Set exercise:
Return the data exactly, with all pictures removed.

Supplied data:
--- Start ---
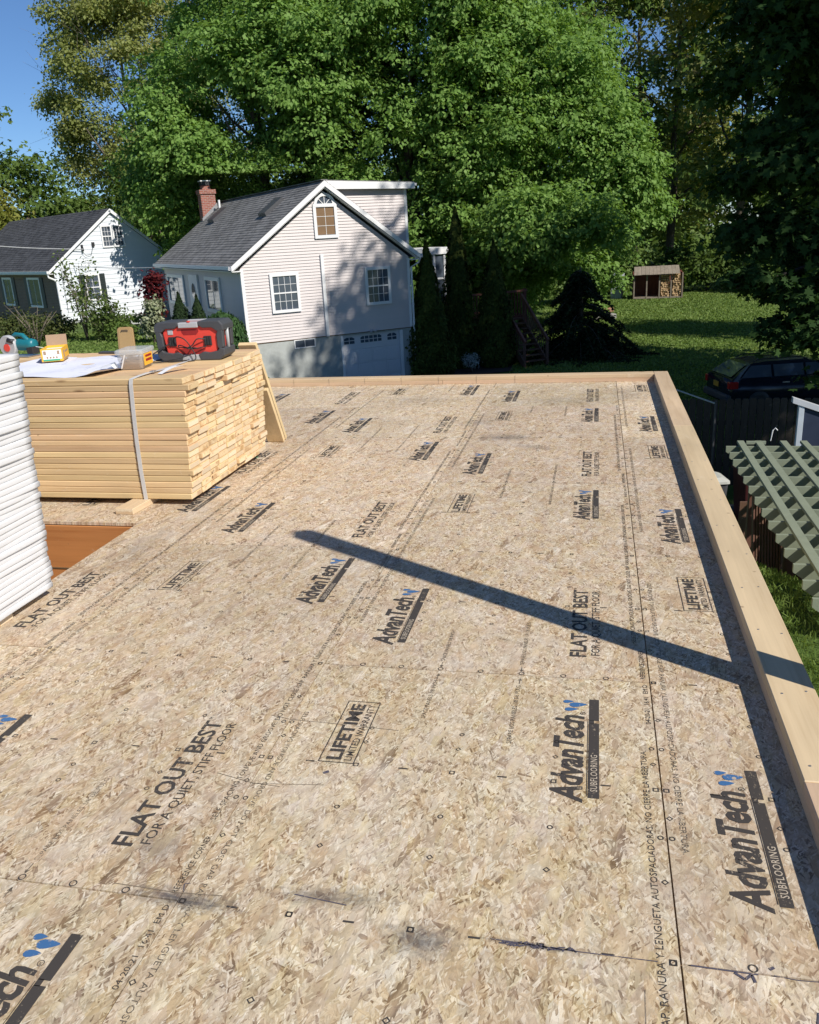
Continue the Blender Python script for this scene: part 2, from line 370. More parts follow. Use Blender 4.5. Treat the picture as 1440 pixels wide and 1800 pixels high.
M['paper'] = plain('plan_paper', (0.72, 0.74, 0.83), 0.8, var=0.04)
M['green_paper'] = plain('green_label', (0.05, 0.36, 0.19), 0.6)
M['paper_line'] = plain('plan_print', (0.36, 0.40, 0.56), 0.8)
M['strap'] = plain('grey_white_strapping', (0.60, 0.59, 0.57), 0.4)
M['asphalt'] = plain('asphalt', (0.055, 0.055, 0.056), 0.9, var=0.2, scale=3, bump=0.3)
M['concrete'] = None

def tubplastic():
    t = NT('clear_tub_plastic'); t.col((0.75, 0.77, 0.78)); t.rough(0.25)
    t.b.inputs['Transmission Weight'].default_value = 0.0; t.b.inputs['Alpha'].default_value = 1
    tr = t.n('BsdfTransparent'); tr.inputs[0].default_value = (0.93, 0.94, 0.95, 1)
    mx = t.n('MixShader'); t.setv(mx.inputs[0], t.math('MULTIPLY_ADD', t.noise(t.coord(), 20, 2), 0.1, 0.30))
    t.l(tr.outputs[0], mx.inputs[1]); t.l(t.b.outputs[0], mx.inputs[2]); t.l(mx.outputs[0], t.t.nodes['Material Output'].inputs[0])
    return t.mat
M['tub'] = tubplastic()
def concrete_mat():
    t = NT('parged_concrete'); co = t.coord()
    n = t.noise(co, 1.3, 6, 0.6); n2 = t.noise(co, 9, 4, 0.6)
    c = t.ramp(t.math('MULTIPLY_ADD', n2, 0.3, t.math('MULTIPLY', n, 0.7)), [(0.32, (0.30, 0.315, 0.30)), (0.6, (0.43, 0.45, 0.435))])
    t.col(c); t.rough(0.85); t.bump(n2, 0.2, 0.01); return t.mat
M['concrete'] = concrete_mat()
def siding_mat(name, c, grime):
    t = NT(name); co = t.coord()
    n = t.noise(t.mapping(co, (0.5, 0.5, 6)), 1.0, 4, 0.6)
    cc = t.hsv(c, val=t.math('MULTIPLY_ADD', n, 0.14, 0.93))
    g = t.ramp(t.noise(t.mapping(co, (1.4, 1.4, 0.5)), 1.0, 5, 0.65), [(0.55, 0.0), (0.8, 1.0)])
    t.col(t.mix(t.math('MULTIPLY', g, 0.16), cc, grime)); t.rough(0.5); return t.mat
M['siding'] = siding_mat('grey_pink_vinyl_siding', (0.61, 0.555, 0.545), (0.40, 0.38, 0.36))
M['clap'] = siding_mat('white_painted_shingle', (0.70, 0.74, 0.78), (0.42, 0.44, 0.40))
def shingle_mat(name, a, b):
    t = NT(name); co = t.coord()
    br = t.n('TexBrick'); t.l(t.mapping(co, (1, 1, 1), (0, 0, R(90))), br.inputs['Vector'])
    cell = t.voro(t.mapping(co, (5.0, 3.4, 5.0)), 1.0, 'F1', 'Color')
    s = t.n('SeparateColor'); t.l(cell, s.inputs[0])
    n = t.noise(co, 60, 2); big = t.noise(t.mapping(co, (0.6, 1.2, 1)), 1.0, 4)
    k = t.math('ADD', t.math('MULTIPLY', s.outputs[0], 0.45), t.math('ADD', t.math('MULTIPLY', n, 0.25), t.math('MULTIPLY', big, 0.4)))
    t.t.nodes.remove(br)
    t.col(t.ramp(k, [(0.25, a), (0.8, b)])); t.rough(0.9); t.b.inputs['Specular IOR Level'].default_value = 0.25
    t.bump(n, 0.3, 0.01); return t.mat
M['roof_grey'] = shingle_mat('grey_asphalt_shingle', (0.125, 0.122, 0.12), (0.25, 0.245, 0.24))
M['roof_dark'] = shingle_mat('black_asphalt_shingle', (0.045, 0.046, 0.050), (0.095, 0.097, 0.105))
def brick_mat(name, c1, c2, mortar, sc=1.0):
    t = NT(name); co = t.coord(); ge = t.n('NewGeometry')
    sx = t.n('SeparateXYZ'); t.l(co, sx.inputs[0]); cb = t.n('CombineXYZ')
    t.l(t.math('ADD', sx.outputs[0], sx.outputs[1]), cb.inputs[0]); t.l(sx.outputs[2], cb.inputs[1])
    br = t.n('TexBrick'); t.l(cb.outputs[0], br.inputs['Vector']); br.inputs['Scale'].default_value = sc
    br.inputs['Brick Width'].default_value = 0.21; br.inputs['Row Height'].default_value = 0.075; br.inputs['Mortar Size'].default_value = 0.008
    br.inputs['Color1'].default_value = (*c1, 1); br.inputs['Color2'].default_value = (*c2, 1); br.inputs['Mortar'].default_value = (*mortar, 1)
    t.col(t.mix(0.25, br.outputs[0], t.noise(co, 20, 3, out='Color'), 'OVERLAY')); t.rough(0.85); t.bump(br.outputs[1], -0.4, 0.01); return t.mat
M['brick'] = brick_mat('red_brick', (0.33, 0.10, 0.065), (0.24, 0.075, 0.05), (0.36, 0.30, 0.27))
M['brick_tan'] = brick_mat('tan_brick', (0.22, 0.14, 0.10), (0.16, 0.10, 0.075), (0.27, 0.23, 0.19))
def grass_ground():
    t = NT('lawn'); p = t.pos()
    n = t.noise(p, 0.35, 5, 0.6); n2 = t.noise(p, 6, 4, 0.7); n3 = t.noise(t.mapping(p, (40, 40, 40)), 1.0, 3, 0.7)
    k = t.math('ADD', t.math('MULTIPLY', n, 0.5), t.math('ADD', t.math('MULTIPLY', n2, 0.3), t.math('MULTIPLY', n3, 0.3)))
    c = t.ramp(k, [(0.32, (0.055, 0.085, 0.02)), (0.52, (0.09, 0.152, 0.032)), (0.68, (0.15, 0.195, 0.055)), (0.85, (0.205, 0.215, 0.085))])
    t.col(c); t.rough(0.95); t.b.inputs['Specular IOR Level'].default_value = 0.15
    t.bump(t.math('ADD', n3, t.math('MULTIPLY', n2, 0.6)), 0.9, 0.06); return t.mat
M['lawn'] = grass_ground()
M['mulch'] = plain('bark_mulch', (0.055, 0.035, 0.025), 0.95, var=0.4, scale=14, bump=0.8)
M['stone'] = plain('grey_stone', (0.28, 0.27, 0.25), 0.85, var=0.25, scale=8, bump=0.4)
M['flagstone'] = plain('red_stone', (0.33, 0.17, 0.11), 0.85, var=0.25, scale=8, bump=0.4)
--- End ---
Exercise response:
Continue the Blender Python script for this scene: part 2, from line 370. More parts follow. Use Blender 4.5. Treat the picture as 1440 pixels wide and 1800 pixels high.
M['paper'] = plain('plan_paper', (0.72, 0.74, 0.83), 0.8, var=0.04)
M['green_paper'] = plain('green_label', (0.05, 0.36, 0.19), 0.6)
M['paper_line'] = plain('plan_print', (0.36, 0.40, 0.56), 0.8)
M['strap'] = plain('grey_white_strapping', (0.60, 0.59, 0.57), 0.4)
M['asphalt'] = plain('asphalt', (0.055, 0.055, 0.056), 0.9, var=0.2, scale=3, bump=0.3)
M['concrete'] = None

def tubplastic():
    t = NT('clear_tub_plastic'); t.col((0.75, 0.77, 0.78)); t.rough(0.25)
    t.b.inputs['Transmission Weight'].default_value = 0.0; t.b.inputs['Alpha'].default_value = 1
    tr = t.n('BsdfTransparent'); tr.inputs[0].default_value = (0.93, 0.94, 0.95, 1)
    mx = t.n('MixShader'); t.setv(mx.inputs[0], t.math('MULTIPLY_ADD', t.noise(t.coord(), 20, 2), 0.1, 0.30))
    t.l(tr.outputs[0], mx.inputs[1]); t.l(t.b.outputs[0], mx.inputs[2]); t.l(mx.outputs[0], t.t.nodes['Material Output'].inputs[0])
    return t.mat
M['tub'] = tubplastic()
def concrete_mat():
    t = NT('parged_concrete'); co = t.coord()
    n = t.noise(co, 1.3, 6, 0.6); n2 = t.noise(co, 9, 4, 0.6)
    c = t.ramp(t.math('MULTIPLY_ADD', n2, 0.3, t.math('MULTIPLY', n, 0.7)), [(0.32, (0.30, 0.315, 0.30)), (0.6, (0.43, 0.45, 0.435))])
    t.col(c); t.rough(0.85); t.bump(n2, 0.2, 0.01); return t.mat
M['concrete'] = concrete_mat()
def siding_mat(name, c, grime):
    t = NT(name); co = t.coord()
    n = t.noise(t.mapping(co, (0.5, 0.5, 6)), 1.0, 4, 0.6)
    cc = t.hsv(c, val=t.math('MULTIPLY_ADD', n, 0.14, 0.93))
    g = t.ramp(t.noise(t.mapping(co, (1.4, 1.4, 0.5)), 1.0, 5, 0.65), [(0.55, 0.0), (0.8, 1.0)])
    t.col(t.mix(t.math('MULTIPLY', g, 0.16), cc, grime)); t.rough(0.5); return t.mat
M['siding'] = siding_mat('grey_pink_vinyl_siding', (0.61, 0.555, 0.545), (0.40, 0.38, 0.36))
M['clap'] = siding_mat('white_painted_shingle', (0.70, 0.74, 0.78), (0.42, 0.44, 0.40))
def shingle_mat(name, a, b):
    t = NT(name); co = t.coord()
    br = t.n('TexBrick'); t.l(t.mapping(co, (1, 1, 1), (0, 0, R(90))), br.inputs['Vector'])
    cell = t.voro(t.mapping(co, (5.0, 3.4, 5.0)), 1.0, 'F1', 'Color')
    s = t.n('SeparateColor'); t.l(cell, s.inputs[0])
    n = t.noise(co, 60, 2); big = t.noise(t.mapping(co, (0.6, 1.2, 1)), 1.0, 4)
    k = t.math('ADD', t.math('MULTIPLY', s.outputs[0], 0.45), t.math('ADD', t.math('MULTIPLY', n, 0.25), t.math('MULTIPLY', big, 0.4)))
    t.t.nodes.remove(br)
    t.col(t.ramp(k, [(0.25, a), (0.8, b)])); t.rough(0.9); t.b.inputs['Specular IOR Level'].default_value = 0.25
    t.bump(n, 0.3, 0.01); return t.mat
M['roof_grey'] = shingle_mat('grey_asphalt_shingle', (0.125, 0.122, 0.12), (0.25, 0.245, 0.24))
M['roof_dark'] = shingle_mat('black_asphalt_shingle', (0.045, 0.046, 0.050), (0.095, 0.097, 0.105))
def brick_mat(name, c1, c2, mortar, sc=1.0):
    t = NT(name); co = t.coord(); ge = t.n('NewGeometry')
    sx = t.n('SeparateXYZ'); t.l(co, sx.inputs[0]); cb = t.n('CombineXYZ')
    t.l(t.math('ADD', sx.outputs[0], sx.outputs[1]), cb.inputs[0]); t.l(sx.outputs[2], cb.inputs[1])
    br = t.n('TexBrick'); t.l(cb.outputs[0], br.inputs['Vector']); br.inputs['Scale'].default_value = sc
    br.inputs['Brick Width'].default_value = 0.21; br.inputs['Row Height'].default_value = 0.075; br.inputs['Mortar Size'].default_value = 0.008
    br.inputs['Color1'].default_value = (*c1, 1); br.inputs['Color2'].default_value = (*c2, 1); br.inputs['Mortar'].default_value = (*mortar, 1)
    t.col(t.mix(0.25, br.outputs[0], t.noise(co, 20, 3, out='Color'), 'OVERLAY')); t.rough(0.85); t.bump(br.outputs[1], -0.4, 0.01); return t.mat
M['brick'] = brick_mat('red_brick', (0.33, 0.10, 0.065), (0.24, 0.075, 0.05), (0.36, 0.30, 0.27))
M['brick_tan'] = brick_mat('tan_brick', (0.22, 0.14, 0.10), (0.16, 0.10, 0.075), (0.27, 0.23, 0.19))
def grass_ground():
    t = NT('lawn'); p = t.pos()
    n = t.noise(p, 0.35, 5, 0.6); n2 = t.noise(p, 6, 4, 0.7); n3 = t.noise(t.mapping(p, (40, 40, 40)), 1.0, 3, 0.7)
    k = t.math('ADD', t.math('MULTIPLY', n, 0.5), t.math('ADD', t.math('MULTIPLY', n2, 0.3), t.math('MULTIPLY', n3, 0.3)))
    c = t.ramp(k, [(0.32, (0.055, 0.085, 0.02)), (0.52, (0.09, 0.152, 0.032)), (0.68, (0.15, 0.195, 0.055)), (0.85, (0.205, 0.215, 0.085))])
    t.col(c); t.rough(0.95); t.b.inputs['Specular IOR Level'].default_value = 0.15
    t.bump(t.math('ADD', n3, t.math('MULTIPLY', n2, 0.6)), 0.9, 0.06); return t.mat
M['lawn'] = grass_ground()
M['mulch'] = plain('bark_mulch', (0.055, 0.035, 0.025), 0.95, var=0.4, scale=14, bump=0.8)
M['stone'] = plain('grey_stone', (0.28, 0.27, 0.25), 0.85, var=0.25, scale=8, bump=0.4)
M['flagstone'] = plain('red_stone', (0.33, 0.17, 0.11), 0.85, var=0.25, scale=8, bump=0.4)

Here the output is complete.